Now Belfast is the business’s head office for expanding across Ireland and is also now home for Paul. Acityabode has ambitious plans in future months to open in more cities, including Edinburgh and Glasgow. The Bristol operation has been franchised out and Acityabode is also in discussion with other potential franchise operators, including in Australia.

 

The Belfast launch coincided with the collapse in property values, but perhaps surprisingly this has helped the company rather than hindered it. Some of the aparthotels are owned by the company and others leased from it.
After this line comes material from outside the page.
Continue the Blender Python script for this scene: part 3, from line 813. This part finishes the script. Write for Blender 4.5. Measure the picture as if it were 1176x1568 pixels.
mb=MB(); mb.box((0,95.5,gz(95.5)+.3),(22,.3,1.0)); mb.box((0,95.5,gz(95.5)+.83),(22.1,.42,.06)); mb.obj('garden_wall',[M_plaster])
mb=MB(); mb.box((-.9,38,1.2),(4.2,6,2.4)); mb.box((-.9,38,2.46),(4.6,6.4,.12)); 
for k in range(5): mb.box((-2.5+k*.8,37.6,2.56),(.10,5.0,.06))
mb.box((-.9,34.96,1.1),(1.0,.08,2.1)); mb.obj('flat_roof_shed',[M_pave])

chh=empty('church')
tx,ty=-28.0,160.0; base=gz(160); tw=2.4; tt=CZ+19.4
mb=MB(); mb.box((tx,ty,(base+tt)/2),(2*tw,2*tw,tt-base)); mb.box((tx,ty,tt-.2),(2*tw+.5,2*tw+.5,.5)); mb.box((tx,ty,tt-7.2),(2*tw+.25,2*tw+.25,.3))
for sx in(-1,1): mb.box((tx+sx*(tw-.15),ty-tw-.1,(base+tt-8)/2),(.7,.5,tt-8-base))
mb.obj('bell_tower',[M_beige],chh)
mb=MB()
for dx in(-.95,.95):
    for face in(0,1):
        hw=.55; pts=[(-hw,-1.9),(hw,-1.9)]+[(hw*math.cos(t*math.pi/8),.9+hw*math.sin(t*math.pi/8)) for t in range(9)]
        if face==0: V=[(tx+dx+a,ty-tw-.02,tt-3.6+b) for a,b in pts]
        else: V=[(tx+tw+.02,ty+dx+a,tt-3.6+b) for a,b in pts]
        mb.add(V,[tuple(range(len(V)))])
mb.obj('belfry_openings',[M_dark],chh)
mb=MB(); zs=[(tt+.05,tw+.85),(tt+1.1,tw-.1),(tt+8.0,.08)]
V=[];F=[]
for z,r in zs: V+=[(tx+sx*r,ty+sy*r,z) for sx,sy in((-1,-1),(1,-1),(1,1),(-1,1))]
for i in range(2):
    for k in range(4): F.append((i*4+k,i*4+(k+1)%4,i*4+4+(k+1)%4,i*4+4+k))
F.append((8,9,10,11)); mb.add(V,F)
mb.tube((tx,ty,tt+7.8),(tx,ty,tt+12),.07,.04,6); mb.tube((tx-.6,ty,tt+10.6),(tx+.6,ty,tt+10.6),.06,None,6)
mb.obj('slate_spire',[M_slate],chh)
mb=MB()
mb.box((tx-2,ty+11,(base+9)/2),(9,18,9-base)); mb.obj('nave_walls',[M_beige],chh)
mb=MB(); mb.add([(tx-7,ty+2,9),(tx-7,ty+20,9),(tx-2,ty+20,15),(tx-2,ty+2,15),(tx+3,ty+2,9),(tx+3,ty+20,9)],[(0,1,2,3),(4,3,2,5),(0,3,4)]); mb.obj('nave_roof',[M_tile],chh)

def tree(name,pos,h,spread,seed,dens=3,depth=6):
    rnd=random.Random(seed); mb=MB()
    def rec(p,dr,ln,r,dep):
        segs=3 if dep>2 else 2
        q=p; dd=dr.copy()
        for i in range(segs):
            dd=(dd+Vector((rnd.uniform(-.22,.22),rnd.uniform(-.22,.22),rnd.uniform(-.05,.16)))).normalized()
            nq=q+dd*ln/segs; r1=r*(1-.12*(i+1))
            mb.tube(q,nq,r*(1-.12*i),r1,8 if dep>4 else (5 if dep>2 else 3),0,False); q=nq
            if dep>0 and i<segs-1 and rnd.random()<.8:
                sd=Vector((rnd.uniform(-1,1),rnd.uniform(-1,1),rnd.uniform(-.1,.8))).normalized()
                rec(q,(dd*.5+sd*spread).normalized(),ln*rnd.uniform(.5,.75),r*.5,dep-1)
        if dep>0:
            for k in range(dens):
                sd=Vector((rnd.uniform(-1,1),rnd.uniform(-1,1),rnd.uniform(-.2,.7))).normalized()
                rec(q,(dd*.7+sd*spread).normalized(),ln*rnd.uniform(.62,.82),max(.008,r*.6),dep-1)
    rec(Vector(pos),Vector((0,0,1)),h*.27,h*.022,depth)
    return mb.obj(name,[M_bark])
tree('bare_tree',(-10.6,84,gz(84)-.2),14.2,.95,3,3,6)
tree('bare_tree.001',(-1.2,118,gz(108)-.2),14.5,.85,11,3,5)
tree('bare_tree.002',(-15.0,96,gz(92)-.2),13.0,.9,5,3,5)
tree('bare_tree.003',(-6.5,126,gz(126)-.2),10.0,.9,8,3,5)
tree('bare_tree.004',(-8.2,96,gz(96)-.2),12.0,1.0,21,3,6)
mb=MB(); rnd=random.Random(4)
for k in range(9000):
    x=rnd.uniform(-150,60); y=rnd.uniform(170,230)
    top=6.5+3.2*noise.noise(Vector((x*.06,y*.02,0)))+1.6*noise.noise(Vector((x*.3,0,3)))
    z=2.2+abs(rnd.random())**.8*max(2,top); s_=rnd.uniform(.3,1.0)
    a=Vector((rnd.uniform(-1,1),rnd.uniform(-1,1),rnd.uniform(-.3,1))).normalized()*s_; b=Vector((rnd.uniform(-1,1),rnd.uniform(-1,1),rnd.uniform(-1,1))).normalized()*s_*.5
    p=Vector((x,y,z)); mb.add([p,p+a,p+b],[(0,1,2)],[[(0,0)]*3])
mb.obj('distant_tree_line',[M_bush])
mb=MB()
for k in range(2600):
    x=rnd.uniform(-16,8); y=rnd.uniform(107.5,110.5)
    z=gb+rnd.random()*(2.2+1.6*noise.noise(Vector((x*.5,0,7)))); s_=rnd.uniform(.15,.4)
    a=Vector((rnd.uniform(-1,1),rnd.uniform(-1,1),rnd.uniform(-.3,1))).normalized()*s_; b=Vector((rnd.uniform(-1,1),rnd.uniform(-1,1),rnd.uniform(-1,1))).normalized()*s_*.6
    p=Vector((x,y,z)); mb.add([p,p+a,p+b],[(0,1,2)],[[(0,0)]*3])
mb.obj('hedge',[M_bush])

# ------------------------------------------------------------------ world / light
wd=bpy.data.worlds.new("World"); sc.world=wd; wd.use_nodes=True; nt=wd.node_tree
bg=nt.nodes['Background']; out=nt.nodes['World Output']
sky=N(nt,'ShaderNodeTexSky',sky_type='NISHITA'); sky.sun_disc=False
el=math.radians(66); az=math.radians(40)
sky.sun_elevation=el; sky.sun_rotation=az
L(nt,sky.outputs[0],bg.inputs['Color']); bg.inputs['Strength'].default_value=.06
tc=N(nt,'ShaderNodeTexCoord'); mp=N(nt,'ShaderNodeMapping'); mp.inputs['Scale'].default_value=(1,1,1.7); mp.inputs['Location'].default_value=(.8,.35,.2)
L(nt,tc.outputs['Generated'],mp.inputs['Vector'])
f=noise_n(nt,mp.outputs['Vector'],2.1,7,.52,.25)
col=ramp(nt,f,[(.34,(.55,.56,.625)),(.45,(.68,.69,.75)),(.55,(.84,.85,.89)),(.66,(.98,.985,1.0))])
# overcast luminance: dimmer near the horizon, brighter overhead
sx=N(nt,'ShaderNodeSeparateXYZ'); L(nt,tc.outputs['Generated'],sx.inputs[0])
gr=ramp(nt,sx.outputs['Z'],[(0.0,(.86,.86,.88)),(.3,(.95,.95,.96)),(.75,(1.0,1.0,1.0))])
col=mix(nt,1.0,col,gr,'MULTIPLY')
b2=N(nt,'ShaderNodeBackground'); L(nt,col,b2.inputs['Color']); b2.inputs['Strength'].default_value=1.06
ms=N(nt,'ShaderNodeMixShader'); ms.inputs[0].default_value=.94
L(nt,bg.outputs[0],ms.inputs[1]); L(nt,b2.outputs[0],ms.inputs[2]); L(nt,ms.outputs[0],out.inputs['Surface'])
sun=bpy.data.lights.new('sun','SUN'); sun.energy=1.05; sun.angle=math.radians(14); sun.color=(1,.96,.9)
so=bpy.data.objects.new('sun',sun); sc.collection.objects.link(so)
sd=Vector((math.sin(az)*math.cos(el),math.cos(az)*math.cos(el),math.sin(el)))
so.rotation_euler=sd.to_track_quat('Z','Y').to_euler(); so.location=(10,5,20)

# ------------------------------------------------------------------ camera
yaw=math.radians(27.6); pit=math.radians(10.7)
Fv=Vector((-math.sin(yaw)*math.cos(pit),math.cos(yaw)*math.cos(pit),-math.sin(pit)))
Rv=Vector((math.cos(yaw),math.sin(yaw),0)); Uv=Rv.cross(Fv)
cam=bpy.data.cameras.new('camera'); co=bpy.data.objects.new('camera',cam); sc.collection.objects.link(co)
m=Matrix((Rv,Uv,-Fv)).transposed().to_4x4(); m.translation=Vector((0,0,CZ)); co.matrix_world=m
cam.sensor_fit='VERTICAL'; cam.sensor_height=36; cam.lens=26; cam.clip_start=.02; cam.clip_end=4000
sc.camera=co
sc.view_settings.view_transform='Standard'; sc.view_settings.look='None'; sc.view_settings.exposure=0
Further properties will be taken on in the coming months, under arrangements directly negotiated with developers – who are looking for different ways to offload properties in a difficult marketplace.

 

Meanwhile, demand from both corporates and leisure travellers has increased as the recession forces both types of client to cut costs. In many cases, says Paul, the demand from leisure travellers comes from people who have become used to high quality accommodation when they were young, single professionals – and now expect the same quality, but with more flexibility because they have new families.

 

The recession, on balance, has been good news for the company. “Ours were always long term investments,” says Paul. “We have benefited as developers are now looking for different ways to approach development. They are keen to secure anchor tenants to work with. And people are becoming more frugal with their money. So we have benefited from that.”

 

As has been the way with every recession – bad times can offer good opportunities.